Frankie says relaxThe recent report on the media’s sexualisation of children, commissioned by the Home Office, recommends “selling games consoles with parental controls already switched on and that adult content should be filtered out by default on ‘child friendly’ computers and mobile phones”.

Author of the report, psychologist Dr Linda Papadopoulos, concluded that the  sexualisation of children in the media can lead to teenage girls suffering from low self esteem, lack of confidence with their bodies, depression and eating disorders . Dr Papadopoulos’ remedy is to recommend  more stringent regulation of sexual imagery in advertising and a ban on selling lads’ mags to under-16s.

Identifying the source of the problem is the easy bit. Finding a practical solution is nigh on impossible. The main problems cited in the report are television advertising, music videos, music lyrics, magazines,  films, video games and the internet.  Although theoretically television, films and magazines could be regulated more rigorously, it is difficult to see how music could be controlled, not least because the internet is more or less unpoliced and unregulated. The internet to all intents and purposes is the modern day equivalent of “The Wild West”!!  Even if it could be achieved, censorship doesn’t work and just drives a movement underground! And there is nothing that teenage kids like more than a surreptitious and furtive underground movement!!

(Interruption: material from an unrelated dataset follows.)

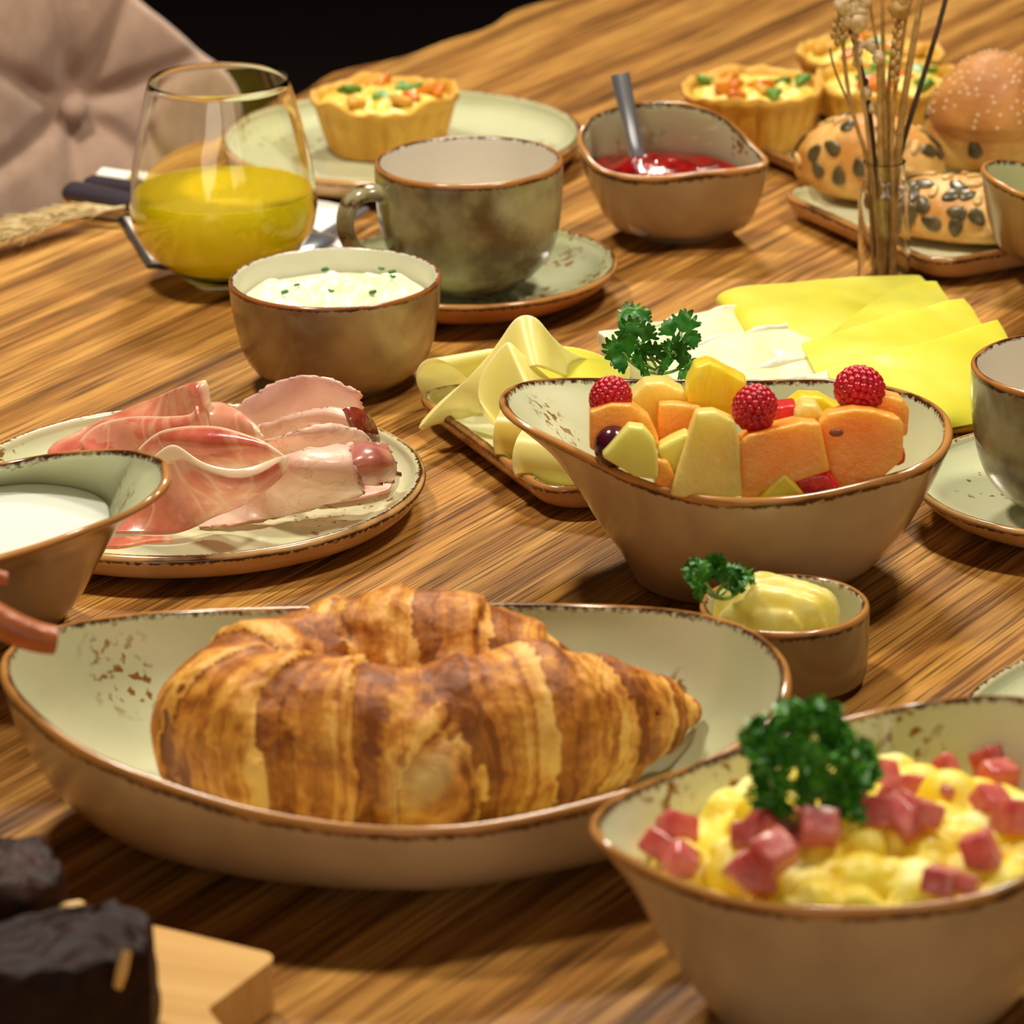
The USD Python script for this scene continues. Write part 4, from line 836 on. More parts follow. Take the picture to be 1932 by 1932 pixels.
# ---------------------------------------------------------------- cold cuts
def meat(name, c1, c2, c3, vein, fatc, rough=.28, vs=26):
    mat(name, {'t': ('texture_coordinate', {}), 'fa': ('attribute', {'attribute': 'fat'}), 'n': ('noise_texture', {'scale': 45, 'detail': 4}), 'r': ('rgb_ramp', {'ramp': [(.32, lin(*c1)), (.5, lin(*c2)), (.68, lin(*c3))]}),
               'v': ('noise_texture', {'scale': vs, 'detail': 3, 'distortion': .8}), 'v1': ('math', {'math_type': 'subtract', 'value2': .5}), 'v2': ('math', {'math_type': 'absolute'}), 'vr': ('map_range', {'clamp': True, 'from_min': .0, 'from_max': .022, 'to_min': vein, 'to_max': 0.0}), 'mv': ('mix', {'color2': lin(*fatc)}), 'mf': ('mix', {'color2': lin(*fatc)}),
               'b': ('bump', {'strength': .5, 'distance': .002}), 'p': ('principled_bsdf', {'roughness': rough, 'specular_ior_level': .5, 'subsurface_weight': .25, 'subsurface_radius': (1, .4, .25), 'subsurface_scale': .004})},
        [('t.object', 'n.vector'), ('t.object', 'v.vector'), ('n.fac', 'r.fac'), ('v.fac', 'v1.value1'), ('v1.value', 'v2.value1'), ('v2.value', 'vr.value'), ('vr.result', 'mv.fac'), ('r.color', 'mv.color1'), ('mv.color', 'mf.color1'), ('fa.fac', 'mf.fac'), ('mf.color', 'p.base_color'), ('n.fac', 'b.height'), ('b.normal', 'p.normal')])
meat('prosciutto', (172, 62, 56), (208, 100, 80), (230, 152, 118), .34, (238, 200, 160), .22, 17)
meat('cooked_ham', (226, 170, 150), (236, 188, 164), (244, 210, 180), .38, (176, 110, 76), .38, 60)
meat('pink_ham', (220, 150, 142), (230, 168, 156), (236, 182, 166), .12, (226, 120, 92), .38)
meat('ham_end', (150, 70, 66), (194, 112, 100), (216, 146, 128), .3, (90, 40, 24), .3)
def cold(name, label, ctrl, mt, fat=None, th=.0013, **kw):
    v, f, u, w = patch(ctrl, th=th, **kw); loc = v.mean(0); loc[2] = v[:, 2].min()
    fv = np.zeros(len(v)) if fat is None else fat(u, w, v)
    t = thing(name, label, 'ham', loc); part(t, 'slice', (v, f), MATS[mt], attrs={'fat': fv}); return t
def band(c, lo, hi, s=60): return lambda u, w, v: np.clip(((w if c == 'w' else u) + .10 * nz(v, s, 5) - lo) / .05, 0, 1) * np.clip((hi - (w if c == 'w' else u) + .1 * nz(v, s, 7)) / .05, 0, 1)
# cooked ham, back to front
cold('ham_slice', 'rearmost pink ham slice with a torn right edge, standing highest', [[(420, 792, .014), (450, 800, .012), (470, 830, .010)], [(480, 748, .030), (500, 775, .026), (520, 806, .016)], [(560, 709, .044), (585, 750, .034), (600, 800, .018)], [(625, 715, .044), (640, 752, .034), (648, 800, .018)], [(678, 738, .038), (682, 765, .030), (684, 800, .016)]], 'pink_ham', n=44, m=24, ragged=.0025, wob=.0012, fat=band('u', .93, 2))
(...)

Those of a certain vintage will recall that the BBC’s blanket ban on the playing of Frankie Goes to Hollywood’s song “Relax” didn’t stop it becoming the best selling single of 1984. The BBC’s stand was undermined and rendered futile by Channel Four, who’s radical and controversial flagship music programme “The Tube” championed the band and the song every week. The remit of the show merely reflected the raison d’etre of the music world – namely to shock, challenge, and stimulate debate.

The fact of the matter is that Frankie goes to Hollywood created a watershed and defining moment with the release of “Relax”. Up until that point, there had been songs of a sexual nature, but they were wrapped up in euphemism – Serge Gainsborough / Jane Birkin’s 1969 No1 “Je t’aime” and Johnny Bristol’s 1974 Top 3 hit “Hang on in there Baby”  immediately spring to mind!! Once Frankie stepped over that line, despite the BBC’s best efforts, there was no going back. If you asked Lily Allen to sanitise her lyrics, and exorcise all sexual references, her witty observations on life, love and relationships would be eradicated.

And more to the point, who is going to stop Lily Allen writing her incisive lyrics? Certainly not the record companies!  Even if there was an effective way of banning her more raunchy lyrics, do we really want to live in a world of cultural censorship?!! Artistry and creativity is all about freedom of expression.

Parents can effectively police their children’s access to the internet and television at home, but the simple truth is that once teenage kids step out of the family home, and are socialising with their peer groups, they have access to the internet and music via their iPhones and mp3 players .  Where there’s a will, there is a way – teenagers are wilful, and will always find a way to rebel, and by doing so articulate and express their freedom to make their own choices!!